Komşu; din, dil, ırk, cinsiyet ve nesep ayrımı yapmaksızın yerleşim alanlarında birbirine yakın evlerde oturan, yüz yüze ilişkileri olan, ortak kültürel değerleri paylaşan ve birbirini koruyup gözeten insanlar yok artık. Bu Corona müzmin hastalığın körükleyici oldu.
Kurt gizlice sürüye sızdı.
Horoz kurdu görüp öttü.
Köpek sese uyanıp havladı
Çoban dikkat kesildi
Halk kalktı, kurt kaçtı
Sürü kurtuldu, köpek yine uyudu
Halk bu durumu
Horozu keserek kutladı.
Unutmayın
Her zaman uyandırıp, şuurlandıranlar kurban edilirler.
Durun kalabalıklar, bu cadde çıkmaz sokak!

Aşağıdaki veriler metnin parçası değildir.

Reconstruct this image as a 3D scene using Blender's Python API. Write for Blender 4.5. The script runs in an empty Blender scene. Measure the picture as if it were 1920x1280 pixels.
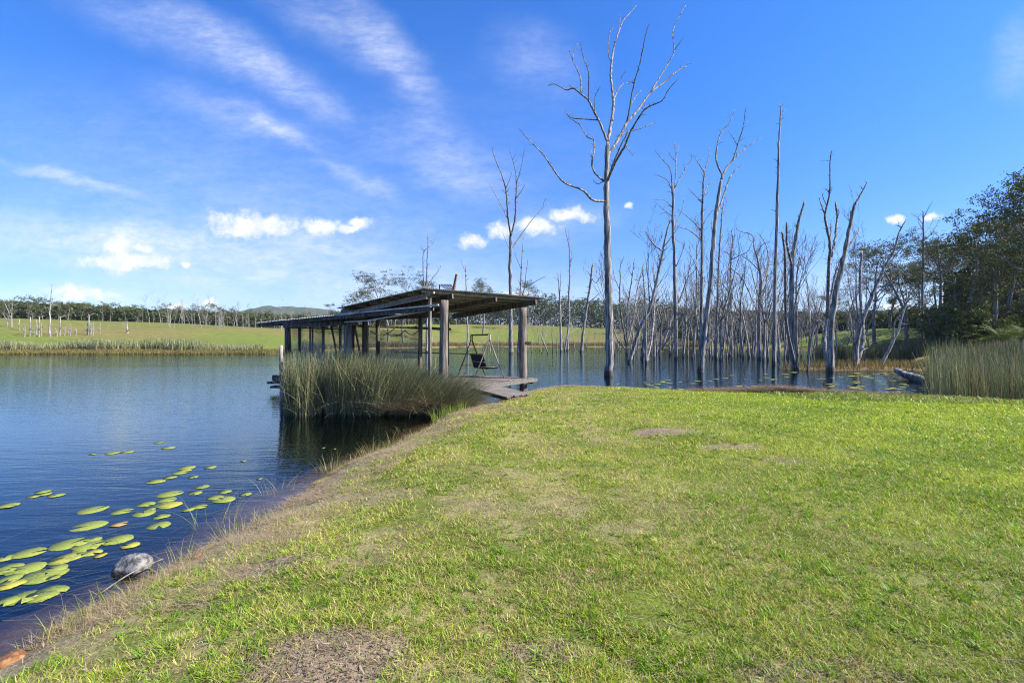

Haykırsam, kollarımı makas gibi açarak:
Durun, durun, bir dünya iniyor tepemizden,
Çatırtılar geliyor karanlık kubbemizden,
Çekiyor tebeşirle yekûn hattını âfet;
Alevler içinde ev, üst katında ziyafet!
‘’DURUN EY KALABALIKLAR BU SOKAK ÇIKMAZ SOKAK’’N.F.K.